The Malta Employers’ Association has expressed its support for proposed pension reforms, which is says are in line with its own suggestions, while also expressing its disagreement with the proposed removal of mandatory retirement age.

The reforms, initiated in 2007, reflect demographic changes that have brought about a transformation in the labour supply over the years particularly with respect to female participation, the number of foreign employees, and persons who continue to work beyond retirement age.

“The Association adds that this is also a result of the fact that the economy has managed to generate productive jobs to accommodate the increase in labour supply, even during the international recession,” the MEA said in a press statement.

It also agreed with the accreditation of contributions for persons pursuing life-long learning and to raise children, and suggests that this should be extended to persons taking care of elderly bed-ridden parents.

On the matter of payment of N.I. contributions by part-timers whose job is their secondary employment, the MEA proposed an evaluation of the possible increase in labour costs in industries with a high incidence of part time workers, and how this measure will affect employees who have a part time job in addition to full time employment, and who would thus already be paying the full N.I. in their full time employment.

“The Association expresses strong disagreement with the removal of the mandatory retirement age, arguing that it would be far better to retain the current system, whereby the employer and the retiring employee may enter into negotiations for a possible extension of employment with conditions – e.g. reduced hours - that are acceptable to both,” it said.

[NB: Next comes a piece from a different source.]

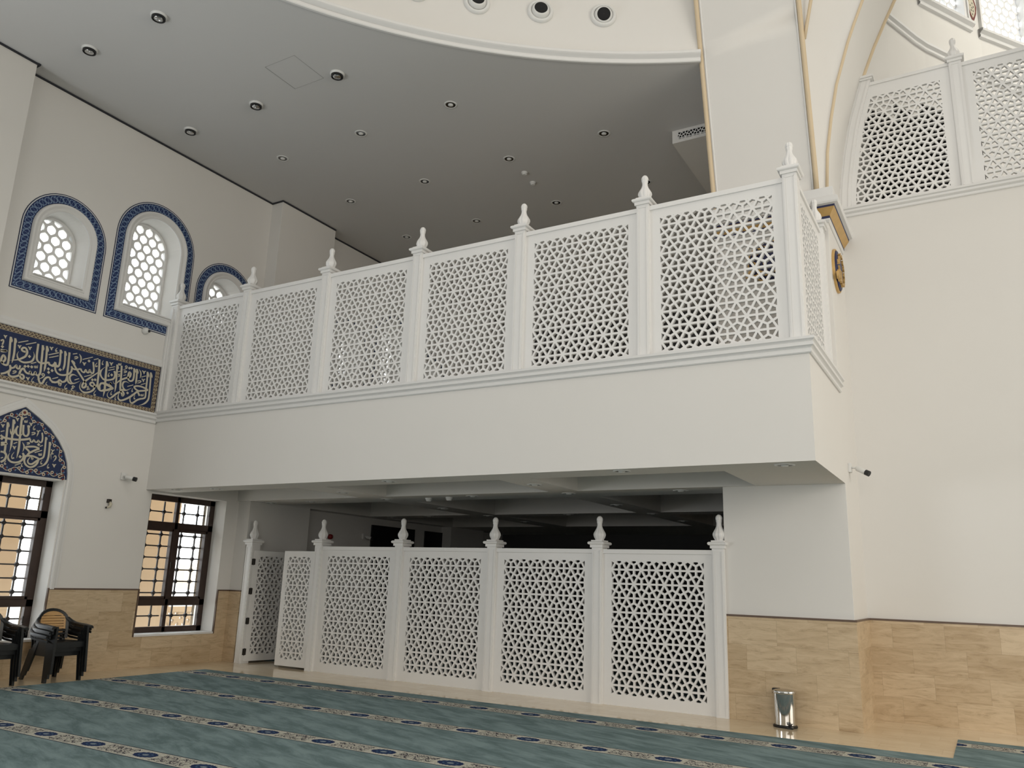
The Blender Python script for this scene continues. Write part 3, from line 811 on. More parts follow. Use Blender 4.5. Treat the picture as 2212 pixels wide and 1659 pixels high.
CAL_BAND = """30 1 -244 4957 -229 4826 -220 4687 -214 4548 -221 4470 -265 4405 -326 4361 -383 4337;24 1 -243 4953 -221 4919 -202 4868;30 1 -308 4953 -295 4811 -292 4699 -285 4582 -284 4505 -314 4474 -379 4450 -434 4418 -486 4369 -517 4349 -549 4363 -564 4411 -554 4468 -538 4506;24 1 -304 4946 -284 4911 -267 4860;31 0 -252 4638 -336 4661 -414 4668 -487 4655 -517 4628 -486 4600 -430 4581;31 1 -251 4635 -335 4606 -430 4578 -476 4540 -534 4479 -612 4414 -692 4364 -748 4352 -783 4385 -784 4439 -769 4476;31 0 -442 4561 -418 4532 -398 4501;29 1 -520 4953 -504 4832 -500 4735 -503 4683;24 1 -519 4946 -499 4917 -483 4872;30 1 -573 4951 -557 4833 -560 4756 -588 4722 -632 4719 -656 4754 -661 4808 -648 4863 -621 4845 -621 4811 -635 4780 -696 4748 -776 4699 -827 4653 -863 4611 -899 4609 -920 4652;24 1 -570 4944 -551 4920 -535 4880;30 1 -808 4938 -792 4797 -784 4670 -776 4576 -760 4512 -730 4464 -711 4434 -692 4472 -719 4504 -764 4491 -822 4451 -877 4392 -927 4348 -972 4365 -984 4416 -954 4469;30 2 -617 4674 -672 4689 -721 4674 -738 4626 -719 4575 -678 4544 -635 4553 -569 4602;30 0 -764 4538 -735 4534 -670 4544;30 1 -888 4938 -874 4812 -861 4645 -856 4545 -857 4463;24 1 -886 4931 -868 4906 -852 4865;30 1 -1078 4945 -1065 4799 -1052 4634 -1040 4503 -1041 4423 -1046 4349;24 1 -1075 4938 -1056 4907 -1039 4860;29 0 -925 4816 -900 4758 -912 4691 -970 4654 -1051 4631 -1108 4638;24 1 -923 4810 -907 4803 -894 4780;31 0 -1096 4564 -1039 4557 -965 4540 -902 4524 -957 4488 -1023 4460 -1078 4454;29 0 -1054 4567 -1039 4464;14 0 -1020 4848 -923 4892;14 0 -1030 4801 -927 4850;14 0 -410 4833 -328 4874;14 0 -400 4699 -318 4742;14 0 -645 4613 -541 4664;14 0 -746 4781 -702 4805;14 0 -854 4820 -810 4841;-24 0 -959 4740;-24 0 -954 4592;-24 0 -627 4502;-24 0 -661 4931;-24 0 -623 4940;19 1 -415 4945 -391 4935 -372 4893;17 1 -374 4901 -368 4939 -343 4958;19 1 -402 4804 -379 4794 -360 4752;17 1 -361 4760 -355 4798 -330 4817;19 1 -1029 4941 -1007 4931 -989 4891;17 1 -990 4899 -985 4936 -962 4954;14 0 -868 4966 -862 4940 -847 4941 -846 4971;14 1 -843 4953 -835 4944 -824 4949 -822 4987;14 0 -374 4536 -369 4510 -353 4511 -352 4541;14 1 -349 4523 -340 4514 -329 4518 -327 4556;20 2 -479 4957 -442 4916 -428 4864 -436 4805;14 1 -716 4919 -737 4934 -726 4958 -706 4948 -712 4917 -748 4887 -789 4867;17 0 -477 4743 -436 4762 -407 4758;17 1 -407 4758 -431 4730 -481 4707;17 0 -750 4853 -719 4869 -696 4865;17 1 -696 4865 -715 4844 -753 4825;14 3 -542 4601 -551 4565 -551 4541 -532 4559;14 3 -912 4472 -923 4435 -919 4406 -904 4426;14 3 -822 4404 -837 4367 -830 4341 -818 4356;14 3 -481 4498 -494 4460 -488 4427 -472 4441;14 3 -1003 4767 -1018 4730 -1017 4700 -998 4718;13 0 -847 4777 -820 4789 -836 4766 -811 4759 -842 4739;31 1 -1725 4929 -1719 4837 -1710 4709 -1704 4582 -1691 4502 -1660 4451 -1616 4442 -1554 4462 -1484 4511;30 0 -1699 4519 -1716 4460 -1763 4434 -1808 4455 -1819 4427 -1807 4392 -1787 4371 -1782 4416;30 0 -1814 4435 -1865 4404 -1927 4396;30 2 -1534 4577 -1589 4591 -1633 4580 -1656 4542 -1644 4493 -1606 4457 -1554 4459;30 1 -1797 4933 -1778 4822 -1770 4720 -1775 4655 -1781 4615;24 1 -1796 4926 -1778 4901 -1762 4861;30 0 -1871 4936 -1857 4833 -1850 4739 -1858 4673 -1890 4655 -1925 4675 -1923 4720;30 0 -1928 4674 -1940 4652 -1970 4645;29 0 -1915 4665 -1900 4598 -1859 4551 -1800 4540 -1732 4555 -1674 4589 -1646 4635 -1644 4687 -1659 4716;24 1 -1870 4929 -1853 4912 -1839 4880;31 1 -1669 4811 -1632 4768 -1583 4709 -1518 4640 -1455 4577 -1406 4523 -1371 4478 -1384 4433 -1422 4421 -1429 4465 -1407 4513 -1371 4557 -1284 4643 -1195 4731 -1137 4799 -1095 4843;24 1 -1665 4808 -1633 4794 -1602 4766;27 0 -1658 4709 -1618 4681 -1560 4688 -1504 4712;27 0 -1501 4716 -1479 4679 -1437 4669 -1415 4717 -1392 4683 -1359 4688 -1348 4734 -1323 4693 -1288 4692 -1281 4750 -1312 4875;21 2 -1563 4946 -1531 4905 -1520 4849 -1528 4797;31 0 -1213 4944 -1197 4804 -1189 4672 -1181 4541 -1164 4479 -1119 4437 -1051 4450 -986 4482 -922 4520;31 1 -1077 4948 -1069 4836 -1062 4703 -1054 4604 -1046 4505 -1045 4412 -1048 4349;24 1 -1075 4942 -1056 4910 -1041 4863;31 0 -1125 4455 -1138 4511 -1121 4555 -1078 4572 -1029 4570 -956 4553 -926 4546;29 2 -1113 4821 -1147 4776 -1158 4713 -1120 4655 -1060 4629 -998 4637 -944 4656;30 1 -1184 4521 -1216 4481 -1263 4478 -1300 4495 -1295 4527 -1259 4538 -1233 4510 -1221 4466 -1239 4416 -1299 4370 -1370 4348 -1425 4362 -1464 4405 -1469 4456 -1456 4505;14 0 -1494 4872 -1332 4953;14 0 -1305 4917 -1232 4953;14 0 -1422 4601 -1301 4662;14 0 -1572 4510 -1503 4549;14 0 -1926 4446 -1840 4492;14 0 -2001 4828 -1897 4881;14 0 -1993 4779 -1891 4831;14 0 -1665 4919 -1597 4947;14 0 -1345 4399 -1291 4424;-24 0 -1829 4617;-24 0 -1383 4874;-24 0 -1277 4582;-24 0 -1231 4593;-24 0 -957 4586;17 0 -1634 4873 -1601 4891 -1576 4887;17 1 -1576 4887 -1596 4863 -1636 4842;19 1 -1488 4825 -1468 4815 -1451 4776;17 1 -1452 4784 -1447 4819 -1426 4836;14 3 -1244 4879 -1265 4840 -1257 4809 -1232 4829;14 3 -1140 4946 -1154 4902 -1149 4873 -1134 4887;14 3 -1185 4421 -1212 4376 -1202 4339 -1181 4356;14 3 -1678 4421 -1705 4377 -1698 4337 -1666 4354;14 3 -1928 4950 -1945 4919 -1940 4892 -1927 4908;17 1 -1547 4399 -1579 4412 -1591 4390 -1567 4381 -1595 4356 -1578 4333 -1513 4354;13 0 -1325 4463 -1349 4444 -1314 4439 -1344 4418;31 0 -2228 4934 -2225 4847 -2219 4741 -2204 4682 -2170 4654 -2121 4650 -2068 4667 -2022 4685 -2005 4657 -1955 4656 -1927 4696 -1921 4714;30 0 -1921 4714 -1901 4671 -1868 4666;31 0 -2157 4931 -2145 4805 -2133 4650 -2124 4527 -2127 4476 -2152 4447 -2182 4457 -2198 4491 -2213 4450 -2250 4440 -2277 4481 -2284 4446 -2326 4447 -2360 4476 -2378 4502 -2408 4479 -2423 4430 -2421 4400 -2378 4404 -2353 4373 -2367 4342 -2397 4351 -2422 4384 -2463 4359 -2523 4339 -2570 4355 -2582 4398 -2566 4450 -2584 4506;26 0 -2582 4504 -2557 4470 -2520 4484 -2492 4526 -2478 4484 -2444 4485 -2436 4537;30 0 -2569 4425 -2626 4375 -2688 4345;30 1 -2093 4936 -2080 4822 -2073 4729 -2069 4635 -2069 4566 -2072 4526;24 1 -2089 4930 -2070 4898 -2054 4851;24 1 -2156 4925 -2140 4897 -2127 4854;31 0 -2642 4931 -2635 4828 -2620 4679 -2614 4578 -2616 4510 -2646 4491 -2688 4504 -2714 4540 -2713 4594 -2694 4629 -2664 4595 -2669 4551 -2706 4510;24 1 -2639 4925 -2624 4896 -2611 4853;30 1 -2577 4927 -2564 4817 -2554 4697 -2555 4605 -2561 4542;24 1 -2575 4921 -2561 4897 -2550 4858;31 1 -2393 4761 -2441 4764 -2454 4791 -2432 4817 -2396 4813 -2369 4764 -2382 4699 -2422 4658 -2479 4618 -2544 4592 -2593 4574;30 2 -2495 4740 -2508 4697 -2497 4651 -2461 4611 -2399 4594 -2331 4612 -2277 4645 -2257 4700 -2260 4750 -2282 4791;14 0 -2524 4874 -2386 4941;14 0 -2410 4875 -2264 4946;14 0 -2285 4603 -2211 4643;14 0 -2046 4806 -1898 4876;14 0 -2027 4766 -1890 4830;14 0 -1925 4446 -1838 4489;-24 0 -2325 4706;-24 0 -2735 4752;-24 0 -2363 4540;-24 0 -2318 4551;-24 0 -2265 4555;-24 0 -2011 4586;-24 0 -1950 4573;-24 0 -1999 4533;-24 0 -1825 4619;19 1 -2748 4926 -2731 4917 -2715 4881;17 1 -2716 4888 -2713 4921 -2695 4937;19 1 -2522 4832 -2504 4824 -2488 4787;17 1 -2489 4794 -2486 4827 -2468 4843;19 1 -2369 4849 -2350 4840 -2334 4804;17 1 -2336 4811 -2332 4844 -2313 4860;19 1 -2048 4933 -2029 4924 -2012 4886;17 1 -2014 4894 -2010 4928 -1990 4945;19 1 -2319 4379 -2301 4370 -2285 4333;17 1 -2286 4340 -2282 4373 -2264 4388;14 0 -2225 4584 -2219 4556 -2204 4558 -2204 4589;14 1 -2201 4571 -2193 4561 -2182 4565 -2181 4605;17 0 -2527 4419 -2496 4435 -2474 4431;17 1 -2474 4431 -2492 4407 -2529 4388;14 3 -1929 4949 -1949 4914 -1941 4886 -1924 4902;14 3 -2201 4412 -2228 4360 -2215 4324 -2194 4341;14 3 -1992 4383 -2008 4354 -2001 4328 -1987 4339;17 1 -2072 4458 -2093 4472 -2079 4494 -2055 4481 -2064 4448 -2104 4410 -2158 4376;30 0 -2143 4442 -2126 4383 -2098 4341 -2062 4348 -2042 4409 -2012 4448 -1970 4456 -1945 4419 -1905 4402 -1850 4410 -1810 4438;31 0 -2752 4702 -2717 4699 -2664 4704 -2715 4684 -2748 4682;21 0 -2775 4832 -2745 4856 -2734 4831 -2742 4781"""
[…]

It argued that measures related to the deferment of pensions would probably not be effective in retaining people in the labour force beyond retirement, with the association suggesting that continued training, work-time reduction and job re-design to enable people to remain productive beyond retirement would be more effective means to achieve this objective.

The MEA also recommended that the Pensions Working Group look into the fact that with the introduction of the Guaranteed National Minimum Pension, the differential between the minimum and the maximum pension entitlement will be reduced.

“This could become a source of tension between those who would have contributed the minimum and those who paid the highest contributions throughout their career. Unless the ceiling is raised, eventually everyone will more or less receive the same first pillar pension irrespective of level of contributions paid.”

The Association reacted positively to the fact that rather than introducing a second pillar, the PWG is recommending incentives for more persons to invest in third pillar products.

“The position paper also accentuates that the adequacy of the first pillar depends not just on the levels at which it is set, but also extensively on individual choices, and mentions that many pensioners abroad are living in poverty because they do not own their property and are paying rent which eats into a good part of their pension.”

The proposal to set a Home Equity bank was welcomed by the Association, as it will allow retired persons flexibility in turning their fixed assets into cash if necessary.